Where a line holds "image", copy it.

→ **Supplied records**

+ + +

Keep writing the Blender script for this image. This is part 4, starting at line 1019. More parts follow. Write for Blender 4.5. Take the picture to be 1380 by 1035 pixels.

+ + +

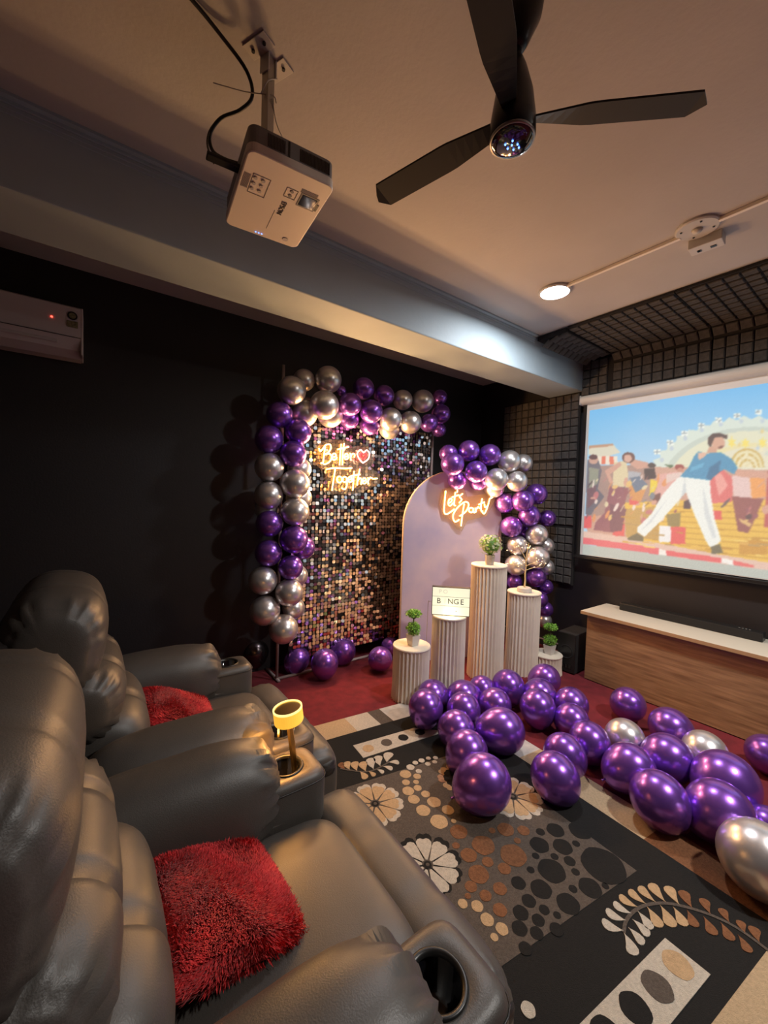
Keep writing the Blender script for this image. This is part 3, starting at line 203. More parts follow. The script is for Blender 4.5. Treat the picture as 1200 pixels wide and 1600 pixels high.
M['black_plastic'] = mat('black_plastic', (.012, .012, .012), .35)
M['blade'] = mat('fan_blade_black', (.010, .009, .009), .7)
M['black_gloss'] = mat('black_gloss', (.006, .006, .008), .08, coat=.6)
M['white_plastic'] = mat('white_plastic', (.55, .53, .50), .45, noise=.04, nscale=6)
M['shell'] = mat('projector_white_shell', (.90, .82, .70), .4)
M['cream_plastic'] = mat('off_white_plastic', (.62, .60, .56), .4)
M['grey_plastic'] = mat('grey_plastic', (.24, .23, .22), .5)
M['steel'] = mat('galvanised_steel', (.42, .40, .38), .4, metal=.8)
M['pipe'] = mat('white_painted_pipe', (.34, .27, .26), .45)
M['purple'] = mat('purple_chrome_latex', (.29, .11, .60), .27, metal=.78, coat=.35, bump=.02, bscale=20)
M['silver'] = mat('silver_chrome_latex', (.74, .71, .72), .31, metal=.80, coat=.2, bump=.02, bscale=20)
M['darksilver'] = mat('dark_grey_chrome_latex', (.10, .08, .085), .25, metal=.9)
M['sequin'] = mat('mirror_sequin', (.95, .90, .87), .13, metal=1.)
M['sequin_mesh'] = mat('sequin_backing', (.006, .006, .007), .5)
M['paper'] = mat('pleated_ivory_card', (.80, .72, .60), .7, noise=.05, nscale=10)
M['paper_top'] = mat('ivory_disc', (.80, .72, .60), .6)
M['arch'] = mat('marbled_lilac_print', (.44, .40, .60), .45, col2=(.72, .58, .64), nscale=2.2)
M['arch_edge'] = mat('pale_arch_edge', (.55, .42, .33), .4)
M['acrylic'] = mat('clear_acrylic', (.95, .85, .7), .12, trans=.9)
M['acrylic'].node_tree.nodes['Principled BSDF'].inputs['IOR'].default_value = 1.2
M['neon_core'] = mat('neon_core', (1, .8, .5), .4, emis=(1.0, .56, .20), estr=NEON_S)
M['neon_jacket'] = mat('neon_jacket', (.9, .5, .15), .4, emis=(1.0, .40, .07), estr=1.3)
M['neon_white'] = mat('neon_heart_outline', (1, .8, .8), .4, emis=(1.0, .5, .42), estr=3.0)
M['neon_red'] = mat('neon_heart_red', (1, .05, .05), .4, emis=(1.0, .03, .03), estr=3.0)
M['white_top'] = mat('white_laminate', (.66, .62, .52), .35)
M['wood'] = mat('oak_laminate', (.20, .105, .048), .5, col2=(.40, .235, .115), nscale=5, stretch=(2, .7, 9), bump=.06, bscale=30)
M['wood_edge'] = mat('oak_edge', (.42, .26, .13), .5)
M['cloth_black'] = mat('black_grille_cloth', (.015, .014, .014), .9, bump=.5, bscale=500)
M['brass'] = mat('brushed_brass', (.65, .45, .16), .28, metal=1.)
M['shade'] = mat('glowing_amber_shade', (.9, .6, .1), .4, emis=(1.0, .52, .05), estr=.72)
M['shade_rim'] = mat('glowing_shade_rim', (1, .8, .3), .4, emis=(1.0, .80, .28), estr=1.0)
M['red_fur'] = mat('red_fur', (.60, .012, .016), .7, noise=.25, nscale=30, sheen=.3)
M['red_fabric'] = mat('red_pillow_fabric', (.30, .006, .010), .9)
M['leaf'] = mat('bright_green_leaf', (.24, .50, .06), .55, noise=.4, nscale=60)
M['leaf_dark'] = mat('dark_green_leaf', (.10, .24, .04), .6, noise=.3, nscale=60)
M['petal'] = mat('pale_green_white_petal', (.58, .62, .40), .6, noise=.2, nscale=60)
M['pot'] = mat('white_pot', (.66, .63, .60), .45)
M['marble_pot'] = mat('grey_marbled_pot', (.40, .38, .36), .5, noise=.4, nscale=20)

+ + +

→ **Answer**
Keep writing the Blender script for this image. This is part 4, starting at line 1019. More parts follow. Write for Blender 4.5. Take the picture to be 1380 by 1035 pixels.
Keep writing the Blender script for this image. This is part 3, starting at line 203. More parts follow. The script is for Blender 4.5. Treat the picture as 1200 pixels wide and 1600 pixels high.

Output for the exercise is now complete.